◆ **Short problem**: Find the string "this" in the entries and copy each line that has it.

[Records from a dataset]

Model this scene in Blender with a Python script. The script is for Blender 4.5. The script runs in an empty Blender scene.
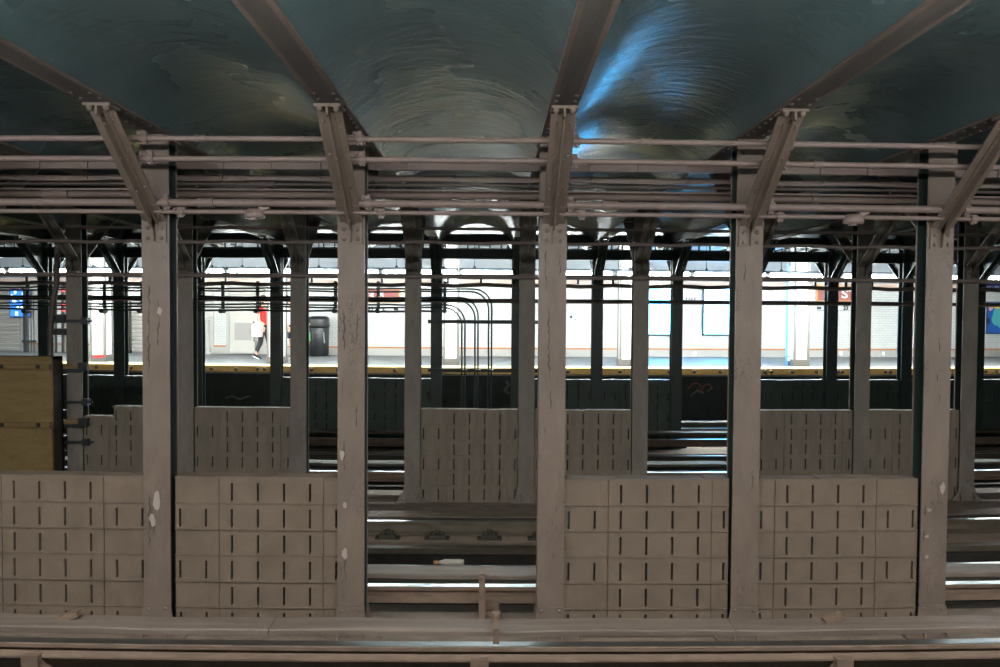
import bpy, math, random
from mathutils import Vector, Matrix
random.seed(7)
SC = bpy.context.scene
COL = SC.collection
PI = math.pi
S = 1.524                      # column pitch along the tracks
K, CX = 0.0054, -0.457         # the tracks lie on a very gentle curve
YA, YB, YC = 5.417, 9.317, 13.217   # front faces of the three column rows
EDGE, PLAT, WALLY = 16.6, 1.30, 21.5
EYE = Vector((CX, 0.0, 2.55))
def bend(x): return K*(x-CX)**2

# ------------------------------------------------------------------ camera
FPX, PITCH, YAW, ROLL = 700.6, .0265, .0103, .0067
cp, sp, cy, sy = math.cos(PITCH), math.sin(PITCH), math.cos(YAW), math.sin(YAW)
FW = Vector((sy*cp, cy*cp, -sp)); R0 = Vector((cy, -sy, 0)); U0 = R0.cross(FW)
RT = R0*math.cos(ROLL)+U0*math.sin(ROLL); UP = -R0*math.sin(ROLL)+U0*math.cos(ROLL)
cam = bpy.data.cameras.new('camera'); co = bpy.data.objects.new('camera', cam); COL.objects.link(co)
cam.sensor_width = 36; cam.lens = 36*FPX/1000; cam.clip_start = .02; cam.clip_end = 200
M = Matrix((RT, UP, -FW)).transposed().to_4x4(); M.translation = EYE
co.matrix_world = M
SC.camera = co
def at(u, v, Y):
    """point of the curved surface at track distance Y seen at a pixel of the photograph; gives x, z"""
    d = FW*FPX+RT*(u-500)+UP*(333.5-v)
    t = Y/d.y
    for _ in range(8): t = (Y+K*(t*d.x)**2)/d.y
    return CX+t*d.x, 2.55+t*d.z

# ------------------------------------------------------------------ materials
MATS = {}
def nodes(name):
    m = bpy.data.materials.new(name); m.use_nodes = True
    nt = m.node_tree; b = nt.nodes['Principled BSDF']
    MATS[name] = m
    return m, nt, b
def N(nt, t, **kw):
    n = nt.nodes.new(t)
    for k, v in kw.items():
        if k in n.inputs: n.inputs[k].default_value = v
        else: setattr(n, k, v)
    return n
def ramp(nt, src, stops):
    r = nt.nodes.new('ShaderNodeValToRGB')
    el = r.color_ramp.elements
    while len(el) < len(stops): el.new(.5)
    for e, (p, c) in zip(el, stops):
        e.position = p; e.color = (*c, 1) if not isinstance(c, (int, float)) else (c, c, c, 1)
    nt.links.new(src, r.inputs[0])
    return r
def coords(nt, scale, offset_by_object=True):
    tc = nt.nodes.new('ShaderNodeNewGeometry')
    mp = nt.nodes.new('ShaderNodeMapping'); mp.inputs['Scale'].default_value = scale
    nt.links.new(tc.outputs['Position'], mp.inputs['Vector'])
    return mp.outputs[0]
def mixc(nt, fac, a, b, mode='MIX'):
    m = nt.nodes.new('ShaderNodeMix'); m.data_type = 'RGBA'; m.blend_type = mode
    if hasattr(fac, 'node'): nt.links.new(fac, m.inputs[0])
    else: m.inputs[0].default_value = fac
    for i, c in ((6, a), (7, b)):
        if hasattr(c, 'node'): nt.links.new(c, m.inputs[i])
        else: m.inputs[i].default_value = (*c, 1)
    return m.outputs[2]
def paint(name, c1, c2, rough=.55, spec=.4, scale=(3, 3, 1.2), bump=.25, cracks=None, metal=0., speck=None):
    m, nt, b = nodes(name)
    v = coords(nt, scale)
    n = N(nt, 'ShaderNodeTexNoise', Scale=2.2, Detail=7., Roughness=.65); nt.links.new(v, n.inputs['Vector'])
    r = ramp(nt, n.outputs[0], ((.3, c1), (.7, c2)))
    col = r.outputs[0]
    if speck:
        v2 = coords(nt, (9, 9, 9)); n2 = N(nt, 'ShaderNodeTexNoise', Scale=3.5, Detail=5., Roughness=.7); nt.links.new(v2, n2.inputs['Vector'])
        r2 = ramp(nt, n2.outputs[0], ((.58, 0.), (.68, 1.)))
        col = mixc(nt, r2.outputs[0], col, speck)
    h = n.outputs[0]
    if cracks:
        v3 = coords(nt, (16, 16, 4.2))
        n3 = N(nt, 'ShaderNodeTexNoise', Scale=1.6, Detail=6., Roughness=.6, Distortion=.6); nt.links.new(v3, n3.inputs['Vector'])
        v4 = coords(nt, (2.1, 2.1, .8)); n4 = N(nt, 'ShaderNodeTexNoise', Scale=2.3, Detail=2.); nt.links.new(v4, n4.inputs['Vector'])
        a = ramp(nt, n3.outputs[0], ((.485, 0.), (.5, 1.), (.515, 0.)))
        g = ramp(nt, n4.outputs[0], ((.56, 0.), (.64, 1.)))
        mu = N(nt, 'ShaderNodeMath', operation='MULTIPLY'); nt.links.new(a.outputs[0], mu.inputs[0]); nt.links.new(g.outputs[0], mu.inputs[1])
        col = mixc(nt, mu.outputs[0], col, cracks)
    nt.links.new(col, b.inputs['Base Color'])
    b.inputs['Roughness'].default_value = rough; b.inputs['Metallic'].default_value = metal
    b.inputs['Specular IOR Level'].default_value = spec
    if bump:
        vf = coords(nt, (30, 30, 12)); nf = N(nt, 'ShaderNodeTexNoise', Scale=1.5, Detail=4.); nt.links.new(vf, nf.inputs['Vector'])
        bp = N(nt, 'ShaderNodeBump', Strength=bump, Distance=.006); nt.links.new(nf.outputs[0], bp.inputs['Height'])
        nt.links.new(bp.outputs[0], b.inputs['Normal'])
    return m
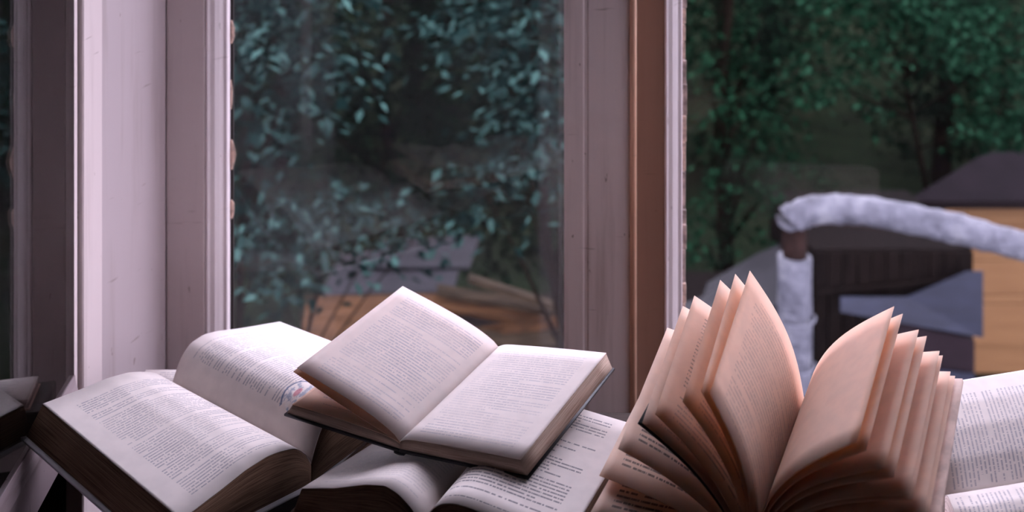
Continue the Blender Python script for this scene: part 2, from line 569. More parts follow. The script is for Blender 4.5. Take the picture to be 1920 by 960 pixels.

◆ **Exercise response**:
Model this scene in Blender with a Python script. The script is for Blender 4.5. The script runs in an empty Blender scene.
Continue the Blender Python script for this scene: part 2, from line 569. More parts follow. The script is for Blender 4.5. Take the picture to be 1920 by 960 pixels.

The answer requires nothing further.